### Set problem:
Single out each line with the word "scene" and copy it.

### Source excerpt:

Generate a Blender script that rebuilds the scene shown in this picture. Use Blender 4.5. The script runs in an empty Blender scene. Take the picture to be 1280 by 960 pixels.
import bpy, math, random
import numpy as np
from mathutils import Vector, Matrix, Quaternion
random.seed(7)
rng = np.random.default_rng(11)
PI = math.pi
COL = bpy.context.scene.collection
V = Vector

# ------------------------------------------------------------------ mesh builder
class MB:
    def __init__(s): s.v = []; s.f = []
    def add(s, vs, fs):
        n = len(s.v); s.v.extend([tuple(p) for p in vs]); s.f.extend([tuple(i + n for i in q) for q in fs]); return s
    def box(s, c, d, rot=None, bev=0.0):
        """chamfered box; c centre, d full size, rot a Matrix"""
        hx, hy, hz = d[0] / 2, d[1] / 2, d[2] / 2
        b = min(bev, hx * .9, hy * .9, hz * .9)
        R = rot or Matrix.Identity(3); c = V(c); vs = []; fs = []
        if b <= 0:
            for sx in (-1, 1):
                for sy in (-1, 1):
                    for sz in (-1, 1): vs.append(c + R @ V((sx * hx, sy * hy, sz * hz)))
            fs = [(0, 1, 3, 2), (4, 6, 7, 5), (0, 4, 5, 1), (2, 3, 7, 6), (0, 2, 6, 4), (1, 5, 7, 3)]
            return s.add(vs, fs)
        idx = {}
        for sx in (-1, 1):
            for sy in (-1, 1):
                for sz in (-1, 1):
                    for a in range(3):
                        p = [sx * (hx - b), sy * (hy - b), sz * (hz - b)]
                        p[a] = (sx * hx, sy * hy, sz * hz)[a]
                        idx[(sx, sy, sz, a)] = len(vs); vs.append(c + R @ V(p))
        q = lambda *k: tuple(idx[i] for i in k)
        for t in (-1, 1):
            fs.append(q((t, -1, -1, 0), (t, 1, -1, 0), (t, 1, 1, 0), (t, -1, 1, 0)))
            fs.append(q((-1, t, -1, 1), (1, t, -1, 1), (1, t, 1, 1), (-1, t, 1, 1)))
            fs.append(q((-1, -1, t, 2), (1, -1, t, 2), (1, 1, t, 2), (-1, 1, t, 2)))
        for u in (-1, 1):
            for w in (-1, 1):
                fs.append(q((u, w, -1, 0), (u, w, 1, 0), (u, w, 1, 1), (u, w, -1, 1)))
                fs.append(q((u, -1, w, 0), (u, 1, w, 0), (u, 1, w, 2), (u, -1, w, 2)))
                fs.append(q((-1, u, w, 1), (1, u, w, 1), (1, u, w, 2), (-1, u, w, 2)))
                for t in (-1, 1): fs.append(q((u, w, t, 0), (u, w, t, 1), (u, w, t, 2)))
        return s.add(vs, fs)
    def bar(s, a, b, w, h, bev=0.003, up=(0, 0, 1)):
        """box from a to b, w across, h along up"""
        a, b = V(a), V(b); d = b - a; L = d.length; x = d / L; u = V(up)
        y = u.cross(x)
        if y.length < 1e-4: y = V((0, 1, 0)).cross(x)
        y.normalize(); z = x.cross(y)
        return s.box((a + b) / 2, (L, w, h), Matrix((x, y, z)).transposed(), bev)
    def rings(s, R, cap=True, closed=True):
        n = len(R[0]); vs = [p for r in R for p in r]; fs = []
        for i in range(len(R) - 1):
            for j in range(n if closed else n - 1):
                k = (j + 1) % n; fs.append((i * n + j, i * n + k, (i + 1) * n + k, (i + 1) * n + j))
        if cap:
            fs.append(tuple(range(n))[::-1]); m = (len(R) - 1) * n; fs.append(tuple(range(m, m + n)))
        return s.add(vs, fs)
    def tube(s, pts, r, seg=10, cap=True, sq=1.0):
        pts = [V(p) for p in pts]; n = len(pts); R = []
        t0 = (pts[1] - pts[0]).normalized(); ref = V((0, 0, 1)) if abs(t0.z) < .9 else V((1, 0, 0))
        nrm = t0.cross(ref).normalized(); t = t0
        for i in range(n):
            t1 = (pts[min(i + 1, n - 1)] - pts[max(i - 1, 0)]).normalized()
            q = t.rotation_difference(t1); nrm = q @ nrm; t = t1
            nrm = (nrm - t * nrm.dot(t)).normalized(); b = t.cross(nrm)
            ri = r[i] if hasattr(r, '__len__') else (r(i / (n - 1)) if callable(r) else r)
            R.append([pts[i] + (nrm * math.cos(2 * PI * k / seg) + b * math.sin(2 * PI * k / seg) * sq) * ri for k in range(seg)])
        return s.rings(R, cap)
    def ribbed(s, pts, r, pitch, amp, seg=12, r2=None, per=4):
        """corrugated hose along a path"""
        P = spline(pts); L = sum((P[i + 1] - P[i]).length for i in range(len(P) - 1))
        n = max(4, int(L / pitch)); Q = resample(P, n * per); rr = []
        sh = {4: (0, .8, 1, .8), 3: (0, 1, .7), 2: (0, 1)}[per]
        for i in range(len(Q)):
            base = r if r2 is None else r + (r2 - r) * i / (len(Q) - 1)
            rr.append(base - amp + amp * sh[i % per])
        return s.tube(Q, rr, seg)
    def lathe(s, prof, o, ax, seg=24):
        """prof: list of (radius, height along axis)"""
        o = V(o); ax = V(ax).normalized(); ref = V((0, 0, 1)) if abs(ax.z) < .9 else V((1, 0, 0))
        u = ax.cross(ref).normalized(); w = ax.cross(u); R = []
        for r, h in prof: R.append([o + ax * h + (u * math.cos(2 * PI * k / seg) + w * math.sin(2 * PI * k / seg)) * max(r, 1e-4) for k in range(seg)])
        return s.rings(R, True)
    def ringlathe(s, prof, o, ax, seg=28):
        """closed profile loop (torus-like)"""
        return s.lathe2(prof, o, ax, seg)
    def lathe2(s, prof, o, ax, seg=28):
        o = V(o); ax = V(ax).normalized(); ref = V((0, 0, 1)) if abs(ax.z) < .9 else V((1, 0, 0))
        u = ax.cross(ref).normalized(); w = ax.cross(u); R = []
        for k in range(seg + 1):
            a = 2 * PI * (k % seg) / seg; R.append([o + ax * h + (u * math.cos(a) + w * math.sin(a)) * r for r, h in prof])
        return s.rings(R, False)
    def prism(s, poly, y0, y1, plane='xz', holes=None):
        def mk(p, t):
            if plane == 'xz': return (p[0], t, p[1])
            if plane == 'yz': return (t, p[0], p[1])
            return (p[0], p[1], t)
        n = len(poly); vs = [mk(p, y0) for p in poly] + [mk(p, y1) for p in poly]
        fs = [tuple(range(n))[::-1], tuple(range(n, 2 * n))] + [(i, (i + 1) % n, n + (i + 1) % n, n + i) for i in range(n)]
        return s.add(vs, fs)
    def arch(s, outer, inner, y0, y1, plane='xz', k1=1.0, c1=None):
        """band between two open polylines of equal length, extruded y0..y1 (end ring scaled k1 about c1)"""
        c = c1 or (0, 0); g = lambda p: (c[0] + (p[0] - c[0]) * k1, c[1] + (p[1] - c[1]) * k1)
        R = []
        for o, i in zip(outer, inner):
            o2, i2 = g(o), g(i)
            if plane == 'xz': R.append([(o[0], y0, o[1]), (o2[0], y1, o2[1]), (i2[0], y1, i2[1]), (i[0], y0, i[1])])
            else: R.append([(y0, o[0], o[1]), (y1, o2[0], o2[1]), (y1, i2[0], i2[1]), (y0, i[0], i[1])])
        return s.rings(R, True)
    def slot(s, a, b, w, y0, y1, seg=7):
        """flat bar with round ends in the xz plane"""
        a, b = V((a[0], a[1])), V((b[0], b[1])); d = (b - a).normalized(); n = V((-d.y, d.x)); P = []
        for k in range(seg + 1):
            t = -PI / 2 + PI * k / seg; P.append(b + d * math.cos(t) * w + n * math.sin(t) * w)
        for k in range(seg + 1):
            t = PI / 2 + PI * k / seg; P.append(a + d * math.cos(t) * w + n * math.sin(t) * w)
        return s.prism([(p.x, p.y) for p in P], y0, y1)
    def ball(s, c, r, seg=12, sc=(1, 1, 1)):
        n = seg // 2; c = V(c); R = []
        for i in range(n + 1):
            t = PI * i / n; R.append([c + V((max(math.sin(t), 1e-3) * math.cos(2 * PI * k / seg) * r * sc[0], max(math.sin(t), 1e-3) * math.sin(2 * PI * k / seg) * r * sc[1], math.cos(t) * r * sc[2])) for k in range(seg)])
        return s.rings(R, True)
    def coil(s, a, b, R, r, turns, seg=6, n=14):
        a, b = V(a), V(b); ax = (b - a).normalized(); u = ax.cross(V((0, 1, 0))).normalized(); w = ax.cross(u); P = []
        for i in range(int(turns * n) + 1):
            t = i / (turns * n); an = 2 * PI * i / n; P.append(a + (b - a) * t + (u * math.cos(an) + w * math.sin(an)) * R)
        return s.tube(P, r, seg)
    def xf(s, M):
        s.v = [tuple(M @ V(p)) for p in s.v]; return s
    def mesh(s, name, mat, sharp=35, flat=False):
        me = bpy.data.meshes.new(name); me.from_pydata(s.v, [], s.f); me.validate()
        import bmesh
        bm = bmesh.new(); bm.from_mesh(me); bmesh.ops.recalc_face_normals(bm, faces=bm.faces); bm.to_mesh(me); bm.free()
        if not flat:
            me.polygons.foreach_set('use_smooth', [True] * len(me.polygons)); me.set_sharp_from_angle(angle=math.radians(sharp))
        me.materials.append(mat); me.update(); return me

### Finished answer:
Generate a Blender script that rebuilds the scene shown in this picture. Use Blender 4.5. The script runs in an empty Blender scene. Take the picture to be 1280 by 960 pixels.
COL = bpy.context.scene.collection